Chidambaram shows the right way to handle a crisis

A hands-on approach brings sanity in the time of chaos


Prasanna Mohanty | July 14, 2011

Home minister P Chidambaram at a press conference in Mumbai on Thursday
Home minister P Chidambaram at a press conference in Mumbai on Thursday

Wind back to the two train accidents of last Sunday in UP and Assam, which left more than 100 dead and many more injured. There was chaos all around. Nobody seemed to be in charge. The UP accident happened in the morning but one of the three ministers of state for railways, Mukul Roy, could be located in Kolkata only in the evening.

Roy’s response was, "I am not the railway minister but only a minister of state and that the prime minister was the railway minister. I am 1,000 km away from the accident site and will go to the site only if the prime minister asks me to."

The next day he was asked by the prime minister to rush to the accident site in Assam, the news about which had come Sunday morning. He refused, saying that the tracks had been cleared and he had little to do there. He, instead, went to Jangalmahal to give company to Bengal chief minister Mamata Banerjee, who was to address a public rally there.

The newspapers reflected the chaos on Monday morning.

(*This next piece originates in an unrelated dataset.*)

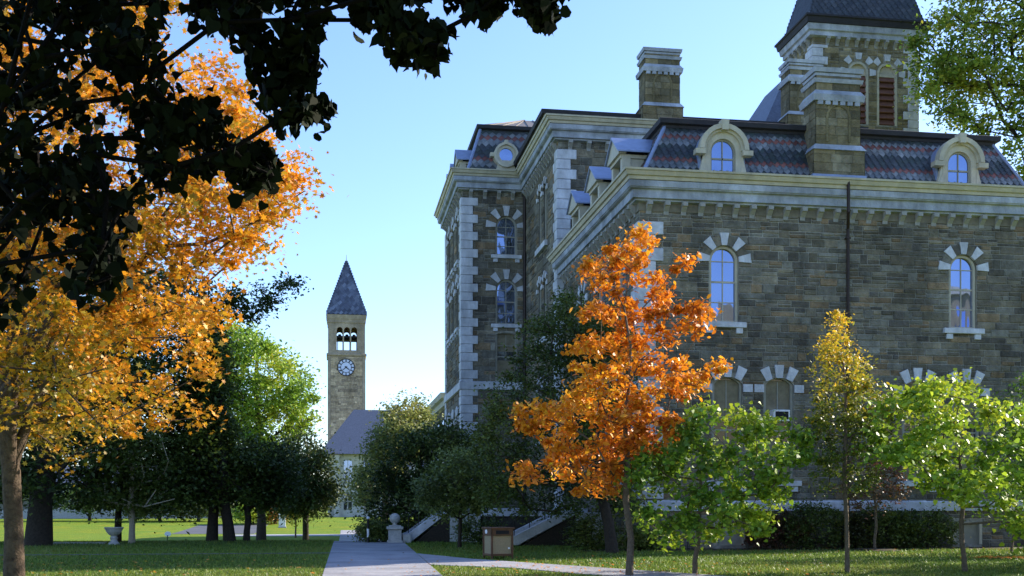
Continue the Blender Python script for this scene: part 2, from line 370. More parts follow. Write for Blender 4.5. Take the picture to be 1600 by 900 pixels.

Each one carried different figures about the dead and the injured and was clueless about the reasons for the accident (we still are).

Take a look at the blasts in Mumbai last evening.

Home minister P Chidambaram was ready at hand to tell reporters in New Delhi what had happened and what was being done to manage the chaos and the crisis. He declared that the media would be briefed every two hours. The Mumbai police commissioner had, by then, reached the spot and refused to speculate on anything, whether about the dead and injured or who were responsible. His account was a matter-of-fact, just as was the case with Chidambaram.

The home minister then rushed to Mumbai, visited the spots, met the injured and by 9.30 am next morning (that is today), he was before the media giving once again a matter-of-fact account of the incident, not willing to speculate. He was presumably wearing the same dress in which he had addressed the media the previous night at 9 (remember how his predecessor had changed his dress thrice in matters of hours of the 26/11 strike in Mumbai in 2008?).

The hands-on approach had a visible impact on the security forces and the media. The nerves were calm. The facts and figures didn’t vary wildly. Nobody was wildly guessing except for passing mention of a suspicion on the Indian Mujahideen as the agent behind the blasts.

Mostly importantly, somebody was seemingly and visibly in charge of the situation and the crisis seemed so much more manageable without everyone going hysterical about it, which could have been the case had Chidambaram behaved the way the railway minister and the MoSs did after the train accidents.

This is not the first time Chidmbaram has shown how to handle a crisis and manage the affairs. He worked the same way while leading the fight against the Maoists in the past too.

If only rest of the ministers emulate his example, our crisis management would be that much better.